On Thursday, The Verge reported that Faraday Future's global CEO, LeEco co-founder Ding Lei, had stepped down.

"If they don't find money after CES," a former executive told The Verge, "they will be out of money by February."

CNBC has reached out to FF and LeEco for comment, but did not immediately receive a response.

When the secretive company surfaced in 2015, FF promised to bring a car to market this year with "no internal combustion parts whatsoever," according to Motor Trend. At last year's CES, the company failed to produce a production-ready car, presenting instead an "amped up" prototype and a virtual reality simulation of a car.

The car market has learned to look past the cool styles of prototype vehicles, said Daniel Newman, principal analyst and founding partner of Futurum Research. But if FF ends up offering custom-built cars — a likely scenario without a widespread manufacturing and distribution setup — Newman said virtual reality could be a key differentiation for the company.

"When you're buying something, people want to experience it. Could they use virtual reality test drives?" Newman said. "For a long time you've seen 3-D-rendering where you could build your own car. It looks kind of like the car but, how could [FF] use this technology to improve their buyers' journey?"

Still, custom cars mean competing for the highest sliver of the market — and that means competing for affluent buyers who are afforded every option available, Newman said. Many carmakers, from traditional players to Tesla, start new products in the upper-price range, said Michael Dempsey, a venture partner at Compound, where he focuses on frontier technology.

Since FF emerged, so have multiple rivals, from BlackBerry to BMW. Tesla will have a competing event in Reno on Wednesday, Bloomberg reported.

With small-scale production, FF isn't likely to be first to the market with only one innovation, Newman said. But a knock-out combination of long-range driving time and autonomous driving technology could put FF over the top, said Dempsey.

"I don't really know what they could release other than a fully autonomous car with 500-mile range," Dempsey said. "I think if they can show that they can manufacture a vehicle that's on par with Tesla at less than $100,000, then that would be enough. I don't know that it's possible."

Both LeEco and FF have said their cars were as much an automobile as a platform.

"I think it's huge that [FF] can provide the market with some visibility," Newman said. "Back when they first started, they were talking about accessible demand — Airbnb for cool electric vehicles."

LeEco's expansion into the U.S. has been held up as a emblem of the growing trend toward Chinese technology investing in the U.S. But that means Faraday Future also must live in the shadow of Fisker Automotive, a similar company that sold its assets to China's Wanxiang after it filed for bankruptcy.

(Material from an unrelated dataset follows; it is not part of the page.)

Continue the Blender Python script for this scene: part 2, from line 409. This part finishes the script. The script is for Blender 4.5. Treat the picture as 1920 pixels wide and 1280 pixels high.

Still, if it has good enough software, FF might still find a buyer with either a big technology company, a foreign billionaire, or less likely, a car company, Dempsey said.

"The issue is, U.S.-based investors will have a hard time putting money into this because there's a lot that they don't know," Dempsey said. "[LeEco's involvement] makes it difficult where the capital starts and ends."

Still, Newman said, it's hard to know where there's room in the market for the kind of cars FF describes.

"Is it big innovation or big hype? If they just [do] more of the same with a PR machine, I think they're going to hit the wall," Newman said. "If we, as analysts, can't predict what they end up unveiling, then it's game changing."